Demand outlook remains robust: We expect RMKF to deliver a topline CAGR of 33% with revenue reaching Rs30bn by FY24E, driven by: 1) revenue CAGR of 37% in domestic CVs, backed by an industry CAGR of 30%. RMKF has been gaining share with its largest domestic customer Tata Motors, and the trend is expected to persist due to the proximity of its manufacturing plants to TTMT’s facilities; 2) revenue CAGR of 28% in exports, driven by growth in the underlying NA Class8 production (16% CAGR) and Europe HCVs (13% CAGR). The company is also gaining share with its largest international customer Dana Corp and other OEMs such as MAN, Scania and Iveco. It has won orders with customers like Caterpillar in the Oil & Gas segment as well; and 3) revenue CAGR of 32% in domestic industrials on order wins from Railways, Hitachi, International Tractors, etc.

 

Retain Buy with a DCF-based Dec'22 TP of Rs1,530, implying a forward EV/EBITDA of 9x.
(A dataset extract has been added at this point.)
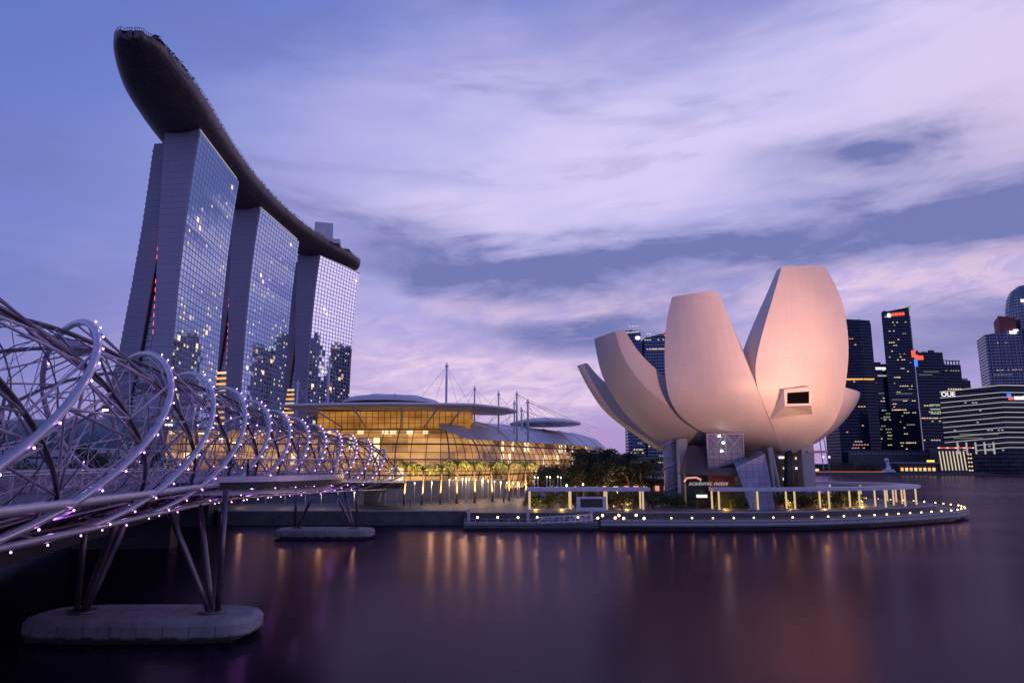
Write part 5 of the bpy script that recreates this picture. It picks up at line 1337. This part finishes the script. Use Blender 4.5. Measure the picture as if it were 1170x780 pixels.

Operating leverage, B/S deleveraging, diversification and continued order wins/flows are likely to put RMKF on a sustainable path of profitability. ROE is likely to rise from a low of 3% in FY21 to 23% in FY24E, driven by better margins and asset turnover. Key risks: Delay in auto sector/macro recovery, client concentration risk and adverse currency.